A sign points to something more important than the sign itself! If you have been traveling home all day, and you are tired and hungry, you are going to be happy to see that road sign that tells you your hometown is just twenty miles away. You are not going to pull over and park by that sign; you are not going to go hug that sign. That sign simply points to the truth that home is just ahead.

The Jewish people had forgotten that this sign of circumcision pointed to the fact that God had chosen to establish His covenant with them. It was the sign of their covenant and that home, the promised land, was just ahead.

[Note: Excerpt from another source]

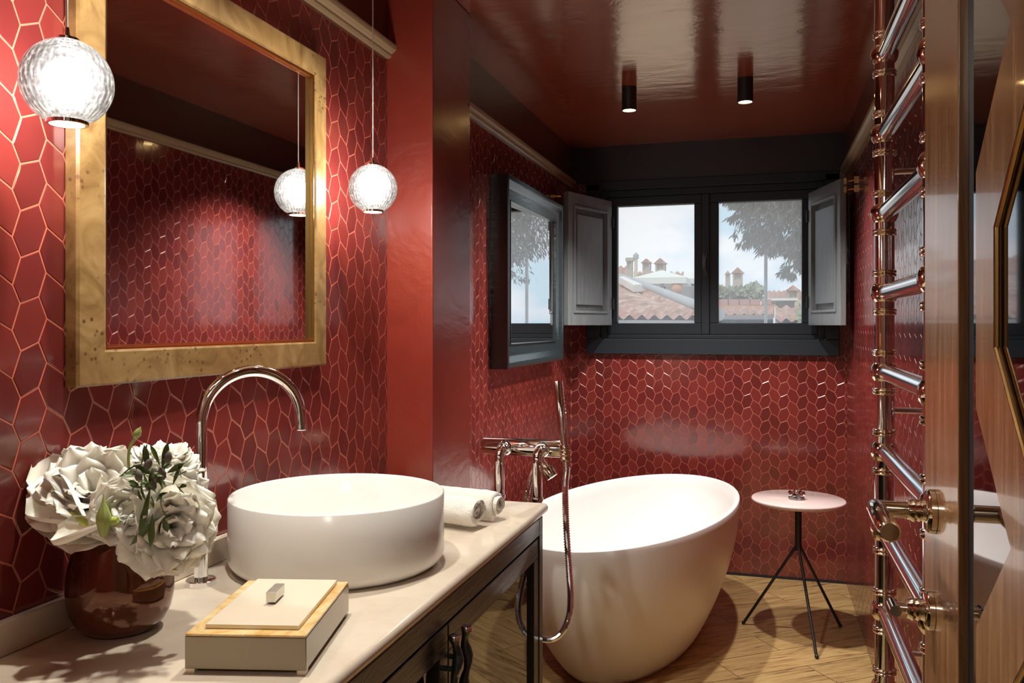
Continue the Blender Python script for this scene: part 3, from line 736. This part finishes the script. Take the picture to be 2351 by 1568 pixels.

Let me illustrate it another way. My wedding ring is a sign that I am married! I belong to somebody else. Now I am not in love with my ring—I do not talk to my ring. If I do, you need to call somebody to come help me. If I lose my ring, that does not mean I am no longer married. Likewise, circumcision was a sign that Abraham belonged to God; but a person today can belong to God with or without circumcision.

The question for Paul here in verses 9 through 12 is this: Did circumcision save Abraham? And the answer to that is absolutely no!

Paul also describes circumcision as a seal. A seal, pressed into clay or wax, was attached to documents to authenticate them. That seal on your passport today is a declaration of your citizenship.

Circumcision was given as a physical seal, communicating that the Jewish people were citizens of the Jewish nation. What they failed to understand was that having a physical seal did not guarantee a spiritual relationship with God. That came by faith alone.

By the way, we followers of Christ today in this New Testament dispensation have been given a spiritual seal of our faith. Paul writes in Ephesians 1:13, “When you . . . believed in him, [you] were sealed with the promised Holy Spirit.”

So, here is the rather stunning point Paul makes in Romans 4:11-12: Abraham was actually right with God long before he was circumcised. And Abraham is now the representative—the father, so to speak—“of all who believe,” all who “also walk in the footsteps of the faith that our father Abraham had before he was circumcised.”

Nobody is right with God by means of circumcision or any other religious ritual. It is by faith alone.

Just think about Abraham’s faith in God’s word. He never saw the complete fulfillment of God’s promise in his lifetime. Abraham never owned any land in what is modern-day Israel, except for that little field with the cave in which he buried Sarah, his wife.

Abraham also believed in Jesus the Messiah without ever seeing Him in person. We do not know how much God revealed to Abraham concerning Jesus Christ, but Paul writes this in Galatians 3:8:

God [who] would justify the Gentiles by faith, preached the gospel beforehand to Abraham, saying, “In you shall all the nations be blessed.”

And certainly, as the Messiah descended from Abraham, Jesus is indeed the greatest blessing to the entire world.

Today, all who believe in Christ are spiritual sons and daughters of Abraham—not because of any physical mark, but because of spiritual life, created in us by the Spirit of God, who has sealed us until the day of final redemption.


[1] John MacArthur, Romans 1-8, New Testament Commentary, vol. 15 (Moody Publishers, 1991), 160.